Já ia nos 40 anos, tinha dois filhos pequenos e ainda a mãe continuava a interferir na sua vida, agora usando os netos. “Fazia vários telefonemas diários para saber o que tinha feito para as refeições dos meus filhos, a que horas dormiram ou brincaram. Aparecia sem avisar, abria-me o frigorífico e dizia-me o que devia comprar.” Foi quando começou a fazer psicoterapia, há mais de três anos, que ganhou consciência de como estes comportamentos da mãe, que começaram na infância, lhe moldaram a personalidade e a saúde mental: “Os problemas de autoestima, amor-próprio, o facto de toda a vida me ter sentido ‘inútil’ e incapaz, o que me fez ser sempre uma pessoa muito deprimida e ansiosa.”
“A boa notícia que trago a estes filhos é que estes padrões, tal como foram feitos, também podem ser desfeitos, progressiva, estruturada e saudavelmente”, assegura a psicóloga Sara Ferreira. “Afinal, como adultos, eles agora podem e devem ter um papel ativo a respeito das escolhas e consequências que estão a gerar nas próprias vidas.”
Ou seja, os filhos podem fazer em adultos o que não tinham hipótese de fazer na infância: tomar consciência de que a relação não é saudável, estabelecer limites, não cederem a chantagens, serem assertivos sobre o que querem e o que não querem.

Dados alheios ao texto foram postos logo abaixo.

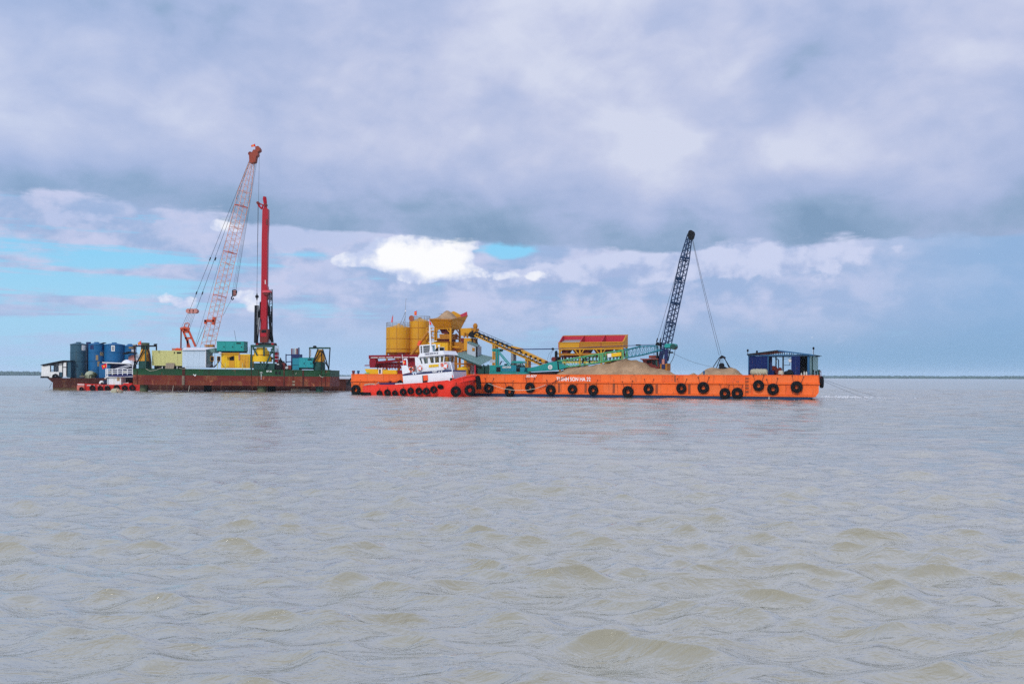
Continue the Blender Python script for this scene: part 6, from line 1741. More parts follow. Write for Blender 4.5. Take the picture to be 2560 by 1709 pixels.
t.part('window_pane', MB().box(c_.x - .12, c_.x + .12, .24, .26, c_.z - .18, c_.z - .02).box(c_.x - .12, c_.x + .12, .24, .26, c_.z + .02, c_.z + .16), tan_tarp, parent=cabn)
rpoly(t, 'roof_deck', 'A', 0, 2.7, [(1080, 706), (1482, 700), (1482, 716), (1080, 722)], white_worn)
rpoly(t, 'roof_tarp', 'A', -.06, 2.6, [(1120, 690), (1240, 684), (1320, 688), (1480, 684), (1480, 704), (1320, 712), (1120, 710)], purple_t)
m = MB()
for y0, y1 in ((604, 598), (632, 630), (660, 656)):
    m.beam(w_('A', 1082, y0, 0), w_('A', 1480, y1, 0), .11, .06)
for x in (1084, 1110, 1178, 1258, 1330, 1400, 1476):
    m.beam(w_('A', x, 594, .02), w_('A', x, 706, .02), .11, .06)
for y0 in (604, 660):
    m.beam(w_('A', 1082, y0, 2.5), w_('A', 1480, y0 - 5, 2.5), .08)
t.part('roof_rail', m, white_p)
t.part('rail_board', MB().box(w_('A', 1335, 620, .06).x, w_('A', 1400, 620, .06).x, .06, .1, w_('A', 1335, 658, .06).z, w_('A', 1335, 625, .06).z), tan_tarp)
m = lump(BT, 'A', ((1120, 660, .3), (1150, 655, .34), (1180, 662, .28), (1140, 635, .22), (1200, 670, .25)), .8, None)
solo('net_heap', 'olive heap of nets on the roof of the workboat behind the white rail', 'nets', BT, w_('A', 1150, 690, .8), m, tan_tarp)
m = MB().beam(w_('A', 1310, 815, .8), w_('A', 1420, 800, .8), .1).beam(w_('A', 1325, 800, .8), w_('A', 1345, 830, .8), .08)
rpoly(t, 'engine_cover', 'A', .5, 2.1, [(1340, 808), (1465, 806), (1465, 832), (1340, 832)], MATS['boat_red'])
t.part('tiller', m, white_worn)
wt_proto = None
for x, y, d, lab in ((725, 892, 62, 'dark tyre at the pink bow of the workboat'), (885, 878, 84, 'second tyre from the bow of the workboat'), (1000, 885, 78, 'third tyre from the bow of the workboat'), (1105, 882, 80, 'tyre below the left edge of the workboat cabin'), (1240, 872, 86, 'tyre below the arched window of the workboat'), (1360, 878, 84, 'second tyre from the stern of the workboat'), (1470, 876, 92, 'last tyre at the stern of the workboat beside the green leg')):
    q = w_('A', x, y, -.12)
    s_ = d / (FPX / 161 * 5.8725) / 1.0
    if wt_proto is None:
        wt_proto = solo('boat_tyre', lab, 'tyre', BT, q, MB().lathe(q, [(.2, -.10), (.3, -.15), (.46, -.14), (.5, 0), (.46, .14), (.3, .15), (.2, .10)], 22, 'v', closed=True), black_rub, 'tyres along the workboat')
        o = wt_proto
    else:
        o = wt_proto.copy(); C.objects.link(o)
    o['label'] = lab
    o.matrix_world = BT.M @ Matrix.Translation(q) @ Matrix.Diagonal((s_, 1, s_, 1))
def seated_person(fr, q, sc_, label):
    J = [(0, 0, .0), (.02, 0, .28), (.03, 0, .5), (.0, 0, .60), (.02, -.02, .74), (-.22, -.06, .46), (-.40, -.10, .22), (-.28, -.22, .10), (.22, -.06, .46), (.26, -.16, .22), (.08, -.26, .12), (-.12, -.14, .0), (-.42, -.22, .16), (-.46, -.22, -.22), (.14, -.14, .0), (-.08, -.38, .16), (-.12, -.38, -.22)]
    E = [(0, 1), (1, 2), (2, 3), (3, 4), (2, 5), (5, 6), (6, 7), (2, 8), (8, 9), (9, 10), (0, 11), (11, 12), (12, 13), (0, 14), (14, 15), (15, 16)]
    rad = [.15, .14, .12, .055, .10, .07, .05, .035, .07, .05, .035, .10, .075, .05, .10, .075, .05]
    me = bpy.data.meshes.new('person_sketch')
    me.from_pydata([Vector(j) * sc_ for j in J], E, []); me.update()
    o = bpy.data.objects.new('person_sketch', me); C.objects.link(o)
    md = o.modifiers.new('s', 'SKIN')
    for i, sv in enumerate(me.skin_vertices[0].data):
        sv.radius = (rad[i] * sc_, rad[i] * sc_); sv.use_root = (i == 0)
    o.modifiers.new('d', 'SUBSURF').levels = 2
    dg = bpy.context.evaluated_depsgraph_get()
    m2 = bpy.data.meshes.new_from_object(o.evaluated_get(dg)); m2.name = 'person'
    bpy.data.objects.remove(o)
    m2.materials.clear(); m2.materials.append(cloth_blue); m2.materials.append(skin_m)
    for p in m2.polygons:
        p.use_smooth = True
        if p.center.z > .62 * sc_: p.material_index = 1
    b_ = bpy.data.objects.new('person', m2); C.objects.link(b_)
    b_.matrix_world = fr.M @ Matrix.Translation(q)
    b_['label'] = label; b_['category'] = 'person'
    hm_ = MB().lathe((.02 * sc_, 0, .80 * sc_), [(.15 * sc_, -.02 * sc_), (.12 * sc_, .05 * sc_), (.06 * sc_, .10 * sc_), (.005, .11 * sc_)], 12)
    h_ = bpy.data.objects.new('hat', hm_.mesh('hat', (0, 0, 0), white_worn)); C.objects.link(h_); h_.parent = b_
seated_person(BT, w_('L', 262, 1236, .9), 1.25, 'person in dark blue and a pale hat sitting on the workboat left of its cabin')
t = Thing('outboard_motor', 'pale round motor on the workboat deck left of the seated person', 'motor', BT, w_('L', 160, 1250, .8))
t.part('housing', MB().lathe(w_('L', 160, 1210, .8), [(.02, -.25), (.3, -.2), (.42, .05), (.32, .35), (.1, .45), (.01, .46)], 14), white_worn)
t.part('flywheel', MB().lathe(w_('L', 160, 1215, .36), [(.02, -.04), (.2, -.04), (.2, .04), (.02, .04)], 14, 'v'), black_p)
flag(BT, 'A', .4, (1092, 700), (1100, 512), [(1098, 518), (1102, 575), (1028, 600), (1018, 545)], 'bright red flag flying from the roof rail of the workboat', pole_m=white_p)

# ================================================================== PLATFORM
GP = Fr(((332 - 1280) / FPX * 152, 152, 0), 0, -R(.33))
p = GP.p
LP = p('C', 1945, 800, 0).x
wtop, wmid, wbot = p('B', 300, 790, 0).z, p('B', 300, 916, 0).z, p('B', 300, 1108, 0).z
t = Thing('jack_up_platform', 'green and rust red jack up platform standing on round legs left of the orange barge', 'platform', GP, (LP / 2, 4, 0))
t.part('upper_hull', MB().box(0, LP, .07, 8.4, wmid + .003, wtop - .05), hull_green)
t.part('lower_hull', MB().box(0, LP, .073, 8.4, wbot, wmid), rust_red)
rust_red_b = paint('rust_red_hull_scaled', (0.16, 0.030, 0.014), .8, .3, .55, .4, 1.0, streak=.6, dirt=(.20, .085, .035, 1), rustc=(.12, .05, .022, 1))
hull_green_b = paint('hull_green_faded', (0.012, 0.050, 0.020), .7, .3, .3, .4, 1.1, streak=.7, dirt=(.02, .028, .014, 1))
plating(t, [LP * k / 14 for k in range(15)], wmid + .004, wtop - .06, .0, .055, [hull_green, hull_green, hull_green_b], 11, .004)
plating(t, [LP * k / 14 for k in range(15)], (wmid + wbot) / 2 - .03, wmid, .0, .055, [rust_red, rust_red, rust_red_b], 31, .004)
plating(t, [LP * k / 18 for k in range(19)], wbot, (wmid + wbot) / 2 - .04, .0, .055, [rust_red_b, rust_red, rust_red_b], 51, .004)
t.part('deck_plate', MB().box(-.05, LP + .05, -.06, 8.45, wtop - .05, wtop), hull_green)
t.part('side_step', MB().box(p('O', 1350, 940, 0).x, LP + .02, -.12, .0, p('O', 1350, 955, 0).z, p('O', 1350, 935, 0).z), hull_green)
for z, x, wdt, mat_ in (('B', 180, .05, rust_hull), ('B', 1090, .42, rust_hull), ('C', 500, .04, rust_hull), ('C', 630, .04, rust_hull), ('O', 450, .18, rust_hull), ('O', 700, .05, rust_hull), ('O', 985, .24, rust_hull), ('O', 1500, .05, rust_hull), ('C', 1860, .06, rust_hull)):
    x_ = p(z, x, 900, 0).x
    t.part('hull_seam', MB().box(x_ - wdt / 2, x_ + wdt / 2, -.05, .05, wbot + .05, wtop - .07), mat_, label='dark stained vertical seam' if wdt > .15 else None)
for x in (1072, 1100):
    x_ = p('B', x, 1000, 0).x
    t.part('fender_bar', MB().box(x_ - .06, x_ + .06, -.14, -.05, wbot + .02, p('B', x, 930, 0).z), plank_m)
for x in (960, 1020):
    x_ = p('C', x, 800, 0).x
    t.part('deck_port', MB().box(x_ - .16, x_ + .16, -.03, .02, p('C', x, 850, 0).z, p('C', x, 795, 0).z), glass_dark)
for x, y0, y1 in ((1275, 965, 995), (1275, 1020, 1055)):
    x_ = p('C', x, y0, 0).x
    t.part('mark_plate', MB().box(x_ - .2, x_ + .2, -.03, .02, p('C', x, y1, 0).z, p('C', x, y0, 0).z), plank_m)
q, q2 = p('C', 780, 806, 0), p('C', 872, 806, 0)
t.text('platform_lettering', 'EP 30', (q.x, -.012, q.z), .26, white_let, q2.x - q.x)
for y in (812, 836, 858, 880, 902, 928):
    x_ = p('C', 683, y, 0)
    t.part('draft_mark', MB().box(x_.x - (.2 if y < 820 else .07), x_.x + (.2 if y < 820 else .07), -.012, .02, x_.z - .03, x_.z + .03), white_let)
t.part('painted_emblem', MB().prism(uw(GP, 'B', 0, (1275, 905), (1290, 900), (1310, 925), (1330, 900), (1338, 908), (1315, 945)), -.012, .02), white_let)
legs = [('B', 235, 388, 1.3, pile_green), ('B', 1490, 1640, 7.0, black_p), ('C', 612, 782, 1.3, pile_green), ('C', 800, 946, 7.0, black_p), ('C', 1682, 1822, 1.3, gantry_green)]
for z, x0, x1, v, mt in legs:
    a_, c_ = p(z, x0, 1150, v), p(z, x1, 1150, v)
    t.part('leg', MB().cyl(((a_.x + c_.x) / 2, v), (c_.x - a_.x) / 2, -2.5, wbot + .02, 20), mt)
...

Da mesma forma, os pais podem aprender a respeitar estes limites. Mais: como lembra Sara Ferreira, podem aprender que “união familiar não tem de equivaler a asfixia, imposição e desqualificação. Até porque quem ama, faz bem e respeita o espaço e o tempo do outro.”
Isabel aprendeu a fazer isso: impõe limites à mãe e ela respeita-os, ainda que contrariada. Por outro lado, mantém-se atenta para não perpetuar a história, ao repetir inadvertidamente o padrão com os seus próprios filhos. “Vigio a minha conduta e as mensagens que lhes passo. Não quero que eles sofram o que eu sofri.”